Sure, all parents do amazing things. I’ve done a few myself.

I’ve woken up to ten times in a night and slept with a preschooler upright on my lap many a time, and I haven’t gotten angry. I’ve also stormed out the room at 9 pm, declaring that my daughter must just go to sleep.

I’ve baked hundreds of Christmas cookies for family and friends with a preschooler assisting me. I’ve also purchased a lot of snacks for meetings, guilt-free, no homemade required.

I have trained for a marathon with a little one in a jogging stroller and then travelled over 15 hours on planes with said preschooler so that I could run that marathon. I completed it in over five hours. Some people could likely crawl faster than that, but my goal was to finish.

The same goes with parenting. I’ve had perfect days like yesterday, when my daughter and I snuggle and get along and do enriching activities with each other all day. And we’ve had days when we start off the day having a heated discussion about why she just cannot eat a particular meal for breakfast.
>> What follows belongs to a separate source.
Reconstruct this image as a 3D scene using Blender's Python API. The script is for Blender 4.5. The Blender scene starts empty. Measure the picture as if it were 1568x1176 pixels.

Having a preschooler – having a child – has taught me that to try and to be imperfect is to do something grand. Having a preschooler reminds you that it isn’t always how many homemade organic lunches you pack, but it’s how you give a hug that matters. It’s not how many committees you’re on, but it’s how well-loved your child feels in his community. And you know – some days you don’t feel like giving hugs or creating community, and that’s fine too. Because we soldier on, we parents of preschoolers, one imperfect step at a time.